Pergeseran dari kebijakan berbasis pasokan akan menjadi perubahan besar dalam sistem ekonomi China. Konsumsi hanya menyumbang sekitar 40% dari produk domestik bruto (PDB) — jauh di bawah porsi 50% hingga 70% di negara-negara maju. Sementara itu, investasi — sebagian besar di sektor manufaktur — menyumbang 40%, dua kali lipat dari proporsi di AS dan tergolong tinggi secara global.

Para analis mengatakan langkah-langkah jangka pendek saja tidak cukup untuk membalikkan keadaan. Untuk mendorong konsumsi, masyarakat perlu merasa aman secara finansial dalam jangka panjang, kata Lu Feng, profesor emeritus ekonomi dari Sekolah Pengembangan Nasional Universitas Peking, salah satu lembaga pemikir negara paling berpengaruh.
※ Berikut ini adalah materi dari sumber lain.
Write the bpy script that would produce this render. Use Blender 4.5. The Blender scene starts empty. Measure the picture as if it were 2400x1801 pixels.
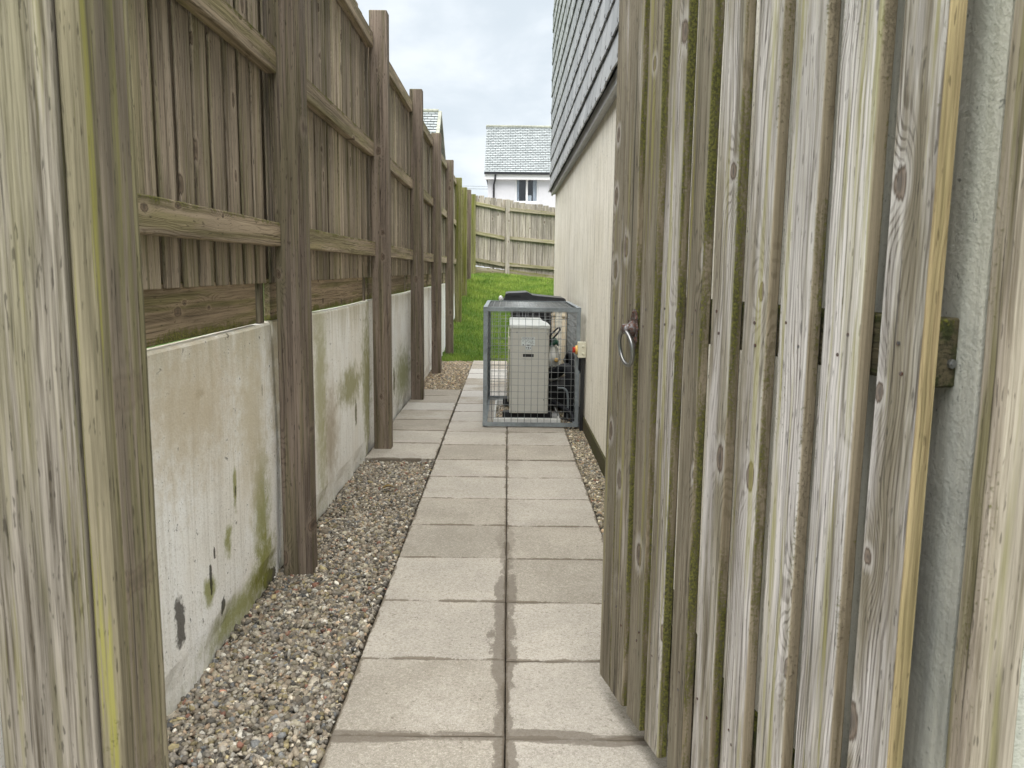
import bpy, math, random
import numpy as np
from mathutils import Vector, Matrix
random.seed(7)
rng = np.random.default_rng(11)
R = math.radians
C = bpy.context.scene.collection
scene = bpy.context.scene

# ------------------------------------------------------------------ camera
CAM_H = 1.243
cam_d = bpy.data.cameras.new('camera')
cam = bpy.data.objects.new('camera', cam_d)
C.objects.link(cam)
cam_d.sensor_width = 36.0
cam_d.lens = 28.35
cam_d.clip_start = 0.02
cam_d.clip_end = 2000
def cam_axes(p, y, r):
    fw = Vector((math.sin(y)*math.cos(p), math.cos(y)*math.cos(p), -math.sin(p)))
    rt = Vector((math.cos(y), -math.sin(y), 0))
    up = rt.cross(fw)
    c, s = math.cos(r), math.sin(r)
    return c*rt + s*up, -s*rt + c*up, fw
a_, b_, f_ = cam_axes(0.14109, 0.00659, 0.01179)
m = Matrix((a_, b_, -f_)).transposed().to_4x4()
m.translation = Vector((0, 0, CAM_H))
cam.matrix_world = m
cam_d.dof.use_dof = True
cam_d.dof.focus_distance = 4.2
cam_d.dof.aperture_fstop = 13
scene.camera = cam

# ------------------------------------------------------------------ world
SUN_EL, SUN_AZ = R(58), R(165)      # azimuth clockwise from +Y
world = bpy.data.worlds.new('World'); scene.world = world
world.use_nodes = True
wn = world.node_tree; wn.nodes.clear()

# small node language ------------------------------------------------
class NT:
    def __init__(s, tree): s.t = tree
    def node(s, typ, **kw):
        n = s.t.nodes.new(typ)
        for k, v in kw.items(): setattr(n, k, v)
        return n
    def put(s, sock, v):
        if v is None: return
        if hasattr(v, 'is_output') or isinstance(v, bpy.types.NodeSocket): s.t.links.new(v, sock)
        else:
            if sock.type == 'RGBA' and len(v) == 3: v = (*v, 1)
            sock.default_value = v
    def m(s, op, a, b=None, c=None, clamp=False):
        n = s.node('ShaderNodeMath', operation=op, use_clamp=clamp)
        s.put(n.inputs[0], a); s.put(n.inputs[1], b); s.put(n.inputs[2], c)
        return n.outputs[0]
    def v(s, op, a, b=None, sc=None):
        n = s.node('ShaderNodeVectorMath', operation=op)
        s.put(n.inputs[0], a); s.put(n.inputs[1], b)
        if sc is not None: s.put(n.inputs['Scale'], sc)
        return n.outputs[1] if op in ('LENGTH', 'DISTANCE', 'DOT_PRODUCT') else n.outputs[0]
    def mix(s, f, a, b, mode='MIX'):
        n = s.node('ShaderNodeMix', data_type='RGBA', blend_type=mode)
        s.put(n.inputs[0], f); s.put(n.inputs[6], a); s.put(n.inputs[7], b)
        return n.outputs[2]
    def noise(s, vec, scale=1, detail=4, rough=.55, dist=0, col=False):
        n = s.node('ShaderNodeTexNoise')
        s.put(n.inputs['Vector'], vec); s.put(n.inputs['Scale'], scale); s.put(n.inputs['Detail'], detail)
        s.put(n.inputs['Roughness'], rough); s.put(n.inputs['Distortion'], dist)
        return n.outputs[1 if col else 0]
    def voro(s, vec, scale=1, rand=1, feature='F1', out=0):
        n = s.node('ShaderNodeTexVoronoi', feature=feature)
        s.put(n.inputs['Vector'], vec); s.put(n.inputs['Scale'], scale); s.put(n.inputs['Randomness'], rand)
        return n.outputs[out]
    def step(s, x, a, b, lo=0., hi=1.):
        n = s.node('ShaderNodeMapRange', interpolation_type='SMOOTHSTEP')
        s.put(n.inputs[0], x); s.put(n.inputs[1], a); s.put(n.inputs[2], b); s.put(n.inputs[3], lo); s.put(n.inputs[4], hi)
        return n.outputs[0]
    def lin(s, x, a, b, lo=0., hi=1.):
        n = s.node('ShaderNodeMapRange')
        s.put(n.inputs[0], x); s.put(n.inputs[1], a); s.put(n.inputs[2], b); s.put(n.inputs[3], lo); s.put(n.inputs[4], hi)
        return n.outputs[0]
    def attr(s, name, out='Vector'):
        n = s.node('ShaderNodeAttribute', attribute_name=name); return n.outputs[out]
    def sep(s, vec):
        n = s.node('ShaderNodeSeparateXYZ'); s.put(n.inputs[0], vec); return n.outputs
    def comb(s, x, y, z):
        n = s.node('ShaderNodeCombineXYZ'); s.put(n.inputs[0], x); s.put(n.inputs[1], y); s.put(n.inputs[2], z); return n.outputs[0]
    def pos(s): return s.node('ShaderNodeNewGeometry').outputs['Position']
    def nor(s): return s.node('ShaderNodeNewGeometry').outputs['Normal']
    def bump(s, h, strength=.5, dist=.002, prev=None):
        n = s.node('ShaderNodeBump'); s.put(n.inputs['Height'], h); s.put(n.inputs['Strength'], strength)
        s.put(n.inputs['Distance'], dist); s.put(n.inputs['Normal'], prev); return n.outputs[0]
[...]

“Karena keyakinan konsumen yang belum pulih, pendapatan tetap rumah tangga harus meningkat agar keinginan untuk menabung berkurang,” ujar Lu. Ia mencontohkan peningkatan signifikan dan rutin terhadap dana pensiun bagi petani dan lansia pengangguran di kota sebagai bentuk reformasi yang dapat mendongkrak keyakinan konsumen.
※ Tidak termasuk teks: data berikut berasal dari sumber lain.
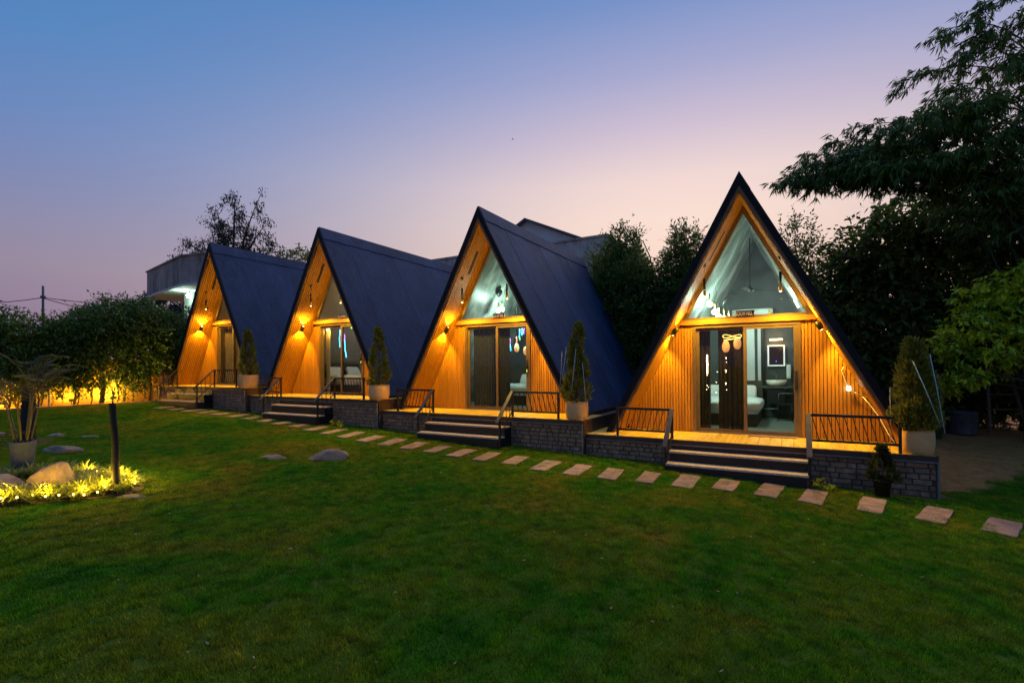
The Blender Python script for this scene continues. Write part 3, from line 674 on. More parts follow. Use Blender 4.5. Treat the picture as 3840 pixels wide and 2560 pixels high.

Konsumsi rumah tangga China. (Sumber: Bloomberg)

Lu percaya bahwa guncangan akibat perang dagang ini bisa menjadi dorongan bagi China untuk menjalankan reformasi yang sudah lama tertunda dalam hal distribusi pendapatan. Sektor publik saat ini menguasai dana yang setara dengan 45% dari PDB — sebagian besar masih dialokasikan ke proyek berbasis investasi. Mengalihkan hanya 10% dari dana tersebut ke rumah tangga, pensiun, dan layanan publik bisa memperkuat jaring pengaman sosial dan membangun ekonomi yang lebih seimbang, katanya.

Namun beberapa pengamat tetap skeptis bahwa Beijing akan segera mengambil langkah sejauh itu. Logan Wright, Direktur Riset Pasar China di Rhodium Group, mengatakan ujian sejati terhadap komitmen China untuk beralih ke model konsumsi adalah keberanian untuk mereformasi sistem perpajakannya.
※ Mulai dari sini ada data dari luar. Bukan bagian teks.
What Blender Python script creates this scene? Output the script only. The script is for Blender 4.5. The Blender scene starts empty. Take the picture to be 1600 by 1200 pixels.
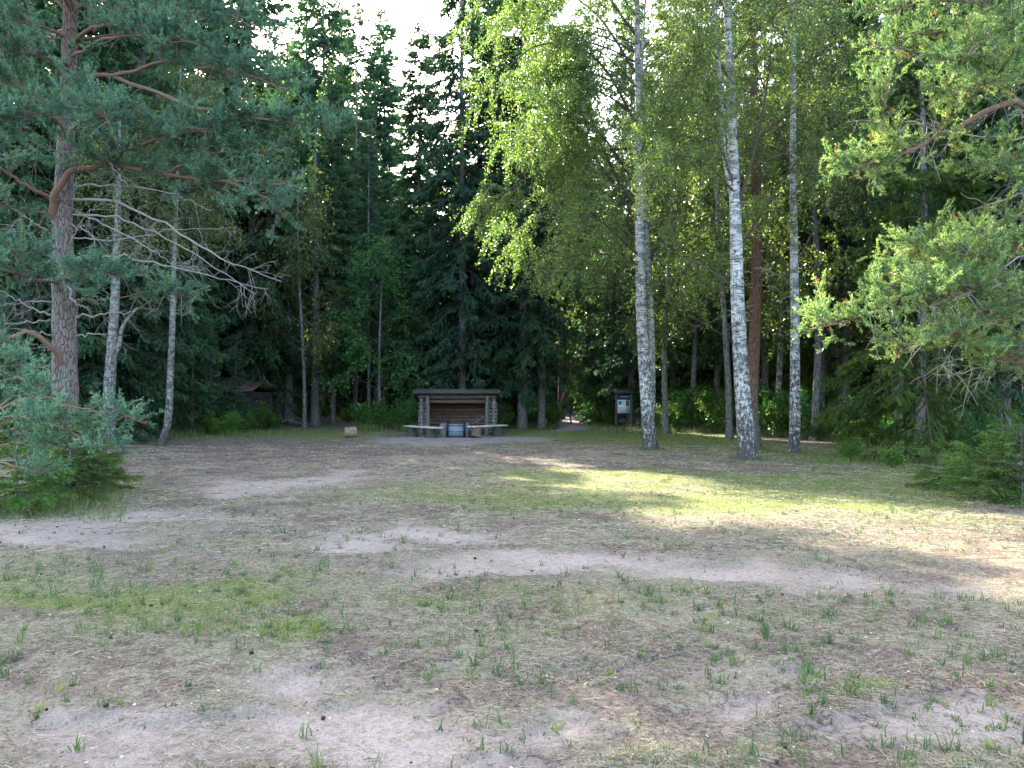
import bpy, math, random
import numpy as np
from mathutils import Vector
R = math.radians
C = bpy.context.scene.collection
sc = bpy.context.scene

# ------------------------------------------------------------------ camera, sky, sun, exposure
HOR, F, CX, EYE = 622.0, 1200.0, 800.0, 1.6      # horizon row, focal length in photo pixels, centre column, eye height (m)
cam = bpy.data.objects.new('camera', bpy.data.cameras.new('camera')); C.objects.link(cam)
cam.location = (0, 0, EYE); cam.rotation_euler = (R(90), 0, 0)
cam.data.sensor_width = 36; cam.data.lens = 36*F/1600; cam.data.shift_y = (HOR-600)/1600
cam.data.clip_start = 0.05; cam.data.clip_end = 2000
sc.camera = cam

SUN_AZ, SUN_EL = R(-26), R(31)                     # azimuth from +Y (towards -X), elevation
w = bpy.data.worlds.new('World'); sc.world = w; w.use_nodes = True
wt = w.node_tree; wt.nodes.clear()
sky = wt.nodes.new('ShaderNodeTexSky'); sky.sky_type = 'NISHITA'; sky.sun_disc = False
sky.sun_elevation = SUN_EL; sky.sun_rotation = SUN_AZ; sky.air_density = 1.0; sky.dust_density = 2.5; sky.ozone_density = 0.3
bg = wt.nodes.new('ShaderNodeBackground'); bg.inputs[1].default_value = 0.15
wo = wt.nodes.new('ShaderNodeOutputWorld')
wt.links.new(sky.outputs[0], bg.inputs[0]); wt.links.new(bg.outputs[0], wo.inputs[0])
sl = bpy.data.lights.new('sun', 'SUN'); sl.energy = 4.3; sl.angle = R(0.53); sl.color = (1.0, 0.93, 0.80)
so = bpy.data.objects.new('sun', sl); C.objects.link(so)
sv = Vector((math.sin(SUN_AZ)*math.cos(SUN_EL), math.cos(SUN_AZ)*math.cos(SUN_EL), math.sin(SUN_EL)))
so.rotation_euler = sv.to_track_quat('Z', 'Y').to_euler(); so.location = sv*60
sc.view_settings.view_transform = 'Standard'; sc.view_settings.look = 'None'
sc.view_settings.exposure = 3.05; sc.view_settings.gamma = 1.0
sc.cycles.max_bounces = 6; sc.cycles.diffuse_bounces = 4; sc.cycles.transmission_bounces = 4; sc.cycles.glossy_bounces = 2
sc.cycles.caustics_reflective = False; sc.cycles.caustics_refractive = False
sc.cycles.sample_clamp_indirect = 6

def wx(px, d): return (px-CX)/F*d
def wz(py, d): return EYE+(HOR-py)/F*d
def P(px, py, d): return np.array([wx(px, d), d, wz(py, d)])
def dg(py): return EYE*F/(py-HOR)

# ------------------------------------------------------------------ numpy noise
def _hash(ix, iy, s):
    h = (ix.astype(np.int64)*374761393 + iy.astype(np.int64)*668265263 + s*982451653) & 0xffffffff
    h = ((h ^ (h >> 13))*1274126177) & 0xffffffff
    return ((h ^ (h >> 16)) & 0xffff)/65535.0
def noise(x, y, s=0):
    ix = np.floor(x); iy = np.floor(y); fx = x-ix; fy = y-iy
    fx = fx*fx*(3-2*fx); fy = fy*fy*(3-2*fy)
    a = _hash(ix, iy, s); b = _hash(ix+1, iy, s); c = _hash(ix, iy+1, s); d = _hash(ix+1, iy+1, s)
    return (a*(1-fx)+b*fx)*(1-fy)+(c*(1-fx)+d*fx)*fy
def fbm(x, y, s=0, o=4):
    v = 0; a = .5; t = 0
    for i in range(o):
        v = v+a*noise(x*2**i, y*2**i, s+i*7); t += a; a *= .5
    return v/t
def gz(x, y):
    x = np.asarray(x, float); y = np.asarray(y, float)
    z = 0.05*(fbm(x/2.2, y/2.2, 3, 3)-.5)+0.012*(fbm(x*2.5, y*2.5, 5, 3)-.5)
    z = z+0.010*(fbm(x*7, y*7, 6, 2)-.5)*np.clip(1.4-y/14, 0, 1)
    s = masks(x, y)[0]+(fbm(x*2.2, y*2.2, 8, 3)-.5)*1.5; s = np.clip((s-.30)/.28, 0, 1); z = z-.032*s*s*(3-2*s)*np.clip((34-y)/6, 0, 1)
    e = np.clip((np.hypot(x, y)-45)/60, 0, 1)
    return z+e*e*3.0*(fbm(x/25, y/25, 9, 2)) + e*1.2

# ------------------------------------------------------------------ mesh building
class MB:
    def __init__(s): s.v = []; s.f = []; s.c = []; s.n = 0; s.m = []
    def add(s, v, f, c=None, m=0):
        v = np.asarray(v, float).reshape(-1, 3); f = np.asarray(f, np.int64)
        if not len(v) or not len(f): return
        s.v.append(v); s.f.append(f+s.n); s.n += len(v)
        s.c.append(np.full(len(v), .5) if c is None else np.broadcast_to(np.asarray(c, float), (len(v),)))
        s.m.append(np.full(len(f), m))
    def mesh(s, name, mats, smooth=False):
        me = bpy.data.meshes.new(name)
        V = np.concatenate(s.v); F4 = np.concatenate(s.f); n = len(F4); k = F4.shape[1]
        me.vertices.add(len(V)); me.vertices.foreach_set('co', V.ravel().astype(np.float32))
        me.loops.add(n*k); me.loops.foreach_set('vertex_index', F4.ravel().astype(np.int32))
        me.polygons.add(n); me.polygons.foreach_set('loop_start', np.arange(0, n*k, k, dtype=np.int32))
        me.polygons.foreach_set('material_index', np.concatenate(s.m).astype(np.int32))
        me.update(calc_edges=True)
        if smooth: me.polygons.foreach_set('use_smooth', np.ones(n, bool))
        a = me.attributes.new('v', 'FLOAT', 'POINT'); a.data.foreach_set('value', np.concatenate(s.c).astype(np.float32))
        for m in (mats if isinstance(mats, list) else [mats]): me.materials.append(m)
        return me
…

Tarif dari Trump, tambahnya, justru bisa mempersulit reformasi dengan menggerus pendapatan dari perdagangan dan menekan keuangan negara.

“China mengandalkan model pertumbuhan berbasis investasi untuk memungut pajak. Mereka belum memungut pajak dari konsumsi domestik, sektor jasa, atau pajak penghasilan individu,” kata Wright. “Sampai sistem itu berubah, pergeseran nyata menuju pertumbuhan berbasis konsumsi masih jauh dari kenyataan.”